Got a few more today… and I totally want the student who wrote the third bit to enroll in one of my classes.
I will expose regret for the liar it is.
Animals are not just animals. They are human beings just like us.
Everyone needs someone good with cars, has basic survival knowledge, or knows how to play the ukulele. So I will continue my happy life of being a jack of all trades and master of none. And heck, if none of it gets me a job, at least I will know enough to have a chance at surviving a zombie outbreak. I hear zombies hate the ukulele.
I LOVE these. Zombies do hate the ukulele. I have it on the very best authority; the undead are terrified of tiny guitars.
And the first one. …Well now i am pondering the ways regret lies to us. Regret makes us think “if only” would have resulted in some rosy ending but that is a LIE. just like the cake. The regret is a lie.
American History from a Zenga Tower (little blocks from different areas).
Well, I think that covers the spectrum of life goals pretty much from A to Z…
This one made me chortle at work (holding back a laugh). Thing is, depending on the brother in question, it might even be accurate…
Just found this thread and my thanks, vivalostwages, it is one I will keep an eye on from now on. Priceless.
This sounds like a Doper sig. Whoever wrote it deserves an A in the course and a full-ride scholarship to Juilliard. Or the University of Hawaii, in the Don Ho School of Music.
I just flagged one the other day. It was quite well written, but the guy said that when he got into the habit of smoking two or three bowls a day, he lost his “hideous and obese” wife and “retarded” kids. That wasn’t the problem, though. He had said at the start that voices in his head had been telling him to kill himself, and ended the essay by saying that he has to keep smoking bowls daily to prevent those voices from coming back.
I flagged another last year in which the fellow remarked that life kept dealing him one blow after another and there were some days when he just wanted to put a bullet in his brain.

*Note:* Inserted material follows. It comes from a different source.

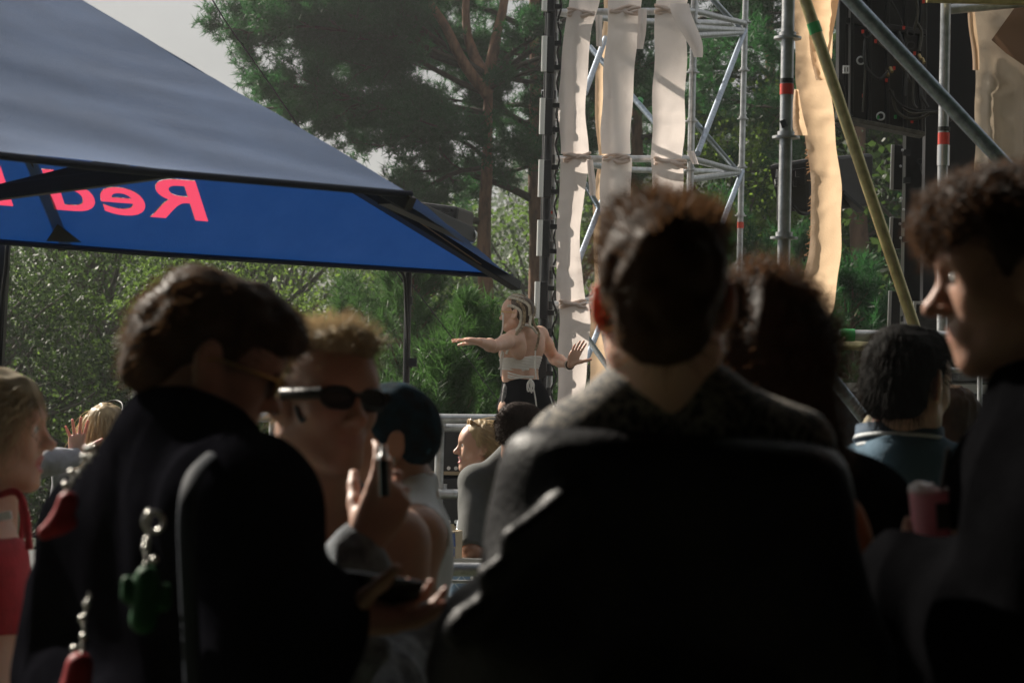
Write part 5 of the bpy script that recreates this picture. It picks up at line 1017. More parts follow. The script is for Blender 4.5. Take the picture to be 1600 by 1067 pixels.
vp = thing('vape_pen', 'slim vape pen held upright between the fingers of the blond man', 'vape pen', P(600, 762, 2.94)); a, b = P(601, 775, 2.93), P(599, 718, 2.93); tube('barrel', [a, b], mat('dark_green_metal', (.015, .03, .03), .35, .4), vp, .0075, 12)
m = MB(); m.tube([b, b + V(0, 0, .006), b + V(0, 0, .008), b + V(0, 0, .022)], [.009, .009, .0055, .005], 12); m.build('mouthpiece', ALU, vp)
# ===== person in a bandana and white vest
H = Head(P(606, 694, 4.0), -98, -4, 0, .93); s = Sk(H, -80, height=1.66); s.N = P(640, 780, 4.02); s.S = {-1: P(650, 836, 3.83), 1: P(632, 828, 4.2)}
s.E = {-1: P(648, 1000, 3.8), 1: P(600, 1000, 4.2)}; s.W = {-1: P(610, 1130, 3.8), 1: P(560, 1120, 4.1)}
r = person('person in white vest with blue and black bandana tied at the back', s); body(s, r, SKIN_SHADE, .006, neck=.052, armr=(.047, .040, .036, .026))
v, f = hair_mesh(H, [((0, -.012, .044), (.084, .104, .088)), ((0, -.04, .005), (.081, .075, .065))], amp=.003, sc=(30, 30, 60), cuts=[((0, .115, -.05), (.09, .09, .085)), ((-.08, .03, -.05), (.03, .07, .05)), ((.08, .03, -.05), (.03, .07, .05))], seed=33)
BAN = mat('bandana_print', (.006, .026, .042), .85, var=.9, vscale=38, c2=(.005, .006, .008), spec=.05); o = obj('bandana', v, f, BAN, r)
BL2 = mat('bandana_blue', (.012, .085, .14), .75, var=.3, vscale=30)
F = SDF(P(640, 700, 4.0) - .2, P(640, 700, 4.0) + .2, .005); F.ell(P(638, 702, 3.98), (.02, .02, .016), None, .01); F.cap(P(640, 702, 3.98), P(664, 699, 3.96), .010, .014, .008, flat=((0, 1, 0), .5)); F.cap(P(638, 708, 3.98), P(642, 745, 3.97), .012, .020, .01, flat=((0, 1, 0), .4)); F.cap(P(636, 710, 3.98), P(630, 760, 3.97), .010, .017, .01, flat=((0, 1, 0), .4)); v, f = F.mesh(); v = folds(v, vnormals(v, f), .004, (40, 40, 20), 3); obj('bandana_knot', v, f, BL2, r)
m = MB(); m.torus(H(-.087, -.004, -.036), (1, .2, 0), .008, .002, 12, 5); m.build('earring', SIL, r)
garment('white_vest', s, r, mat('white_cotton', (.62, .64, .68), .85, var=.06, vscale=20, bump=.2, bscale=260), .008, .010, (-1, -1), amp=.005, seed=34, neck_cut=.075, cuts=lambda F: (F.ell(s.S[-1] - s.r * .02 + s.f * .02 - s.up * .06, (.10, .10, .13), None, .01, 'c'), F.ell(s.S[1] + s.r * .02, (.10, .09, .13), None, .01, 'c')))
trousers(s, r, JEAN)
o = thing('cloth_bag', 'cream cloth bag hanging on the railing behind the bandana', 'bag', P(652, 800, 10.3)); F = SDF(P(650, 760, 10.3) - .25, P(650, 760, 10.3) + .25, .008); F.cap(P(640, 735, 10.3), P(648, 785, 10.3), .03, .05, .03, flat=((0, 1, 0), .5)); F.cap(P(636, 735, 10.3), P(622, 800, 10.3), .03, .09, .04, flat=((0, 1, 0), .5)); v, f = F.mesh(); obj('bag', v, f, mat('cream_canvas', (.62, .52, .36), .85, var=.1, vscale=20, trans=.25), o); tube('handle', bez([P(628, 745, 10.3), P(634, 708, 10.36), P(644, 742, 10.3)], 6), MATS['cream_canvas'], o, .008, 6)
# ===== woman cut by the left edge
H = Head(P(-8, 674, 4.1), 84, 2, 0, 1.0); s = Sk(H, 70, height=1.68); s.N = P(-22, 800, 4.12); s.S = {1: P(-78, 850, 3.95), -1: P(-20, 842, 4.3)}; s.E = {1: P(-98, 1040, 3.95), -1: P(20, 1030, 4.3)}; s.W = {1: P(-50, 1190, 3.9), -1: P(60, 1180, 4.3)}
r = person('fair-fringed woman in red strap top, laughing at the left edge', s); body(s, r, SKIN, .006, True, face=dict(smile=1, open_=1.0), regions=[lips(H, LIP, 1, 1)], neck=.047, armr=(.042, .034, .032, .023)); eyes(H, r)
v, f = hair_mesh(H, [((0, -.016, .052), (.086, .106, .082)), ((0, -.06, .02), (.080, .06, .075)), ((0, -.10, .03), (.05, .045, .05)), ((0, .055, .075), (.065, .035, .040))], amp=.007, sc=(50, 30, 30), cuts=[((0, .120, -.04), (.09, .075, .085))], seed=43)
fr = strands(v, f, 260, .05, .003, flow_l(H, lambda l: np.stack((l[:, 0] * 2, .35 + 0 * l[:, 0], -.8 + 0 * l[:, 0]), 1)), .2, 1.3, .05, keep=lambda p: (((p - H.c) @ H.R)[:, 1] > .045) & (((p - H.c) @ H.R)[:, 2] > .055), seed=44)
sd = strands(v, f, 2400, .11, .003, flow_l(H, lambda l: np.stack((l[:, 0] * 3, -.4 + 0 * l[:, 0], -.4 + 0 * l[:, 0]), 1)), .42, 1.2, .10, .011, 1.1, 9, seed=45)
obj('hair', *merge((v, f), fr, sd), HAIR_AB, r); m = MB(); m.tube(bez([H(.03, -.06, .135), H(.05, -.09, .10), H(.06, -.10, .05)], 5), .012, 8, True, 0, .5); m.build('hair_clip', mat('pink_clip', (.55, .25, .28), .4), r)
o = garment('red_top', s, r, mat('red_knit', (.42, .015, .03), .75, var=.2, vscale=40, bump=.3, bscale=200), .008, .010, (-1, -1), fem=True, amp=.003, seed=46, neck_cut=0, cuts=lambda F: (F.plane(P(0, 836, 4.1), V(0, 0, 1), .02), F.plane(P(0, 985, 4.1), (0, 0, -1), .01)))
m = MB(); m.tube(bez([P(46, 858, 3.98), P(40, 800, 4.0), P(24, 768, 4.02), P(-12, 778, 4.1)], 6), .008, 6); m.build('strap', MATS['red_knit'], o); m = MB(); m.tube(bez([P(30, 870, 4.2), P(34, 800, 4.2), P(10, 775, 4.2)], 6), .006, 6); m.build('strap', MATS['red_knit'], o)
m = MB(); m.box(P(6, 806, 3.93), (.030, .006, .016), frame(0, 0, 12)); m.build('pendant', mat('pale_shell', (.7, .75, .85), .3), r)
trousers(s, r, mat('olive_lace', (.16, .14, .08), .9, var=.7, vscale=90), name='skirt_trousers')
# ===== person in a green vest waving at far left
H = Head(P(12, 672, 9.3), 60); s = Sk(H, 80, height=1.68); s.S[1] = P(40, 735, 9.15); s.E[1] = P(78, 722, 9.0); s.W[1] = P(119, 713, 9.1); r = person('person in green vest and grey sleeves waving an open hand', s)
body(s, r, SKIN, .005, hands=[dict(w=s.W[1], d=V(.02, 0, 1), n=V(.1, -1, .05), sgn=1, curl=(.05, .04, .05, .08), spread=2.2, sc=1.02, thumb=(1.0, .0), tcurl=.0)], neck=.05); v, f = hair_mesh(H, [((0, -.016, .05), (.083, .104, .08)), ((0, -.05, .0), (.078, .06, .08))], cuts=[((0, .12, -.03), (.085, .07, .085))]); obj('hair', v, f, HAIR_DB, r)
garment('grey_shirt', s, r, mat('grey_sleeve', (.28, .28, .31), .85, var=.15, vscale=30), .008, .010, (1, .9), amp=.006, sc=(20, 20, 20), seed=52); m = MB(); a = s.E[1] + (s.W[1] - s.E[1]) * .82; m.tube([a, a + nrm(s.W[1] - s.E[1]) * .035], .040, 14); m.build('cuff', RUB, r)
garment('green_vest', s, r, mat('green_vest', (.06, .20, .11), .7, var=.2, vscale=20), .01, .022, (-1, -1), amp=.005, seed=53); trousers(s, r, JEAN)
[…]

We can’t force these folks to get help, but we can express concerns and direct them to our resources or refer them to such.
We also get the random “I’m too good to be here taking this stupid writing test/fuck the system/etc.” paragraphs.
If they’re completely off-topic (they were supposed to pick one of three prompts to write about), they have to retest.
If not, we can still evaluate the writing for its strengths or weaknesses regardless of the writer’s bitching.